New Immigration Ruling Prohibits Victims of Domestic Violence and Gangs from Seeking US Asylum

How the dreams of immigrants, past and present, shape our national heritage and identity.

*

Three months ago, US Attorney General Jeff Sessions began looking into a case that was long ago settled. The case centered around Aminta Cifuentes — a Guatemalan who escaped her home country in 2005 and fled to the US because her husband had been beating her for 10 years. Guatemalan police did nothing to prevent him from burning her with acid, breaking her nose, or punching her in the stomach when she was eight months pregnant; the country’s laws regarded domestic violence as a private matter. However, in 2014 — in a landmark ruling — US immigration appeals court ruled violence domestic abuse a public matter and granted Cifuentes asylum. Yesterday, Sessions reversed that ruling and now Cifuentes faces deportation.

His ruling isn’t exclusive to Cifuentes’s case. By reversing the Obama-era ruling, Sessions is now prohibiting anyone from seeking asylum based on domestic or gang violence. Sessions’ reversal against migrants seeking asylum comes a month since he announced that families who entered the US illegally would be separated from their children.

“The prototypical refugee flees her home country because the government has persecuted her,” Sessions wrote in his ruling. He adds that: “An alien may suffer threats and violence in a foreign country for any number of reasons relating to her social, economic, family or other personal circumstances. Yet the asylum statute does not provide redress for all misfortune.”

Karen Musalo, director for the Center for Gender & Refugee Studies at the University of California Hastings College of the Law, told The Washington Post that Sessions’ ruling “basically throws us back to the Dark Ages, when we didn’t recognize that women’s rights were human rights.”

“If we say in the year 2018 that a woman has been beaten almost to death in a country that accepts that as almost the norm, and that we as a civilized society can deny her protection and send her to her death?” Musalo told The Washington Post. “I don’t see this as just an immigration issue … I see this as a women’s rights issue.”

In a speech yesterday at the Immigration Judges Conference in Fairfax County, Virginia, Sessions said that the “number of people who told Homeland Security officials that they had a credible fear of persecution jumped to 94,000 in 2016 from 5,000 in 2009.” Sessions said he would restore “sound principles of asylum and longstanding principles of immigration law.”

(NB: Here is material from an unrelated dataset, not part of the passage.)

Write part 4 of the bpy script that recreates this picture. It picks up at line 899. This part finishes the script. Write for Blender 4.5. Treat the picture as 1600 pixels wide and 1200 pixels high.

“17 months after Donald Trump entered the White House, it’s still possible to be shocked by how recklessly this administration risks the lives of immigrants and refugees,” People For the American Way Political Director Lizet Ocampo said in a statement. “Jeff Sessions’ decision to make it harder of for thousands of individuals to escape violence, including sexual violence, is reprehensible. It’s yet another attack in Donald Trump’s war on immigrants in general and on the Latino community in particular. This administration has rarely missed an opportunity to punish and hurt the most vulnerable people in our society, but even by their own shamefully low standards this is a particularly horrific move.”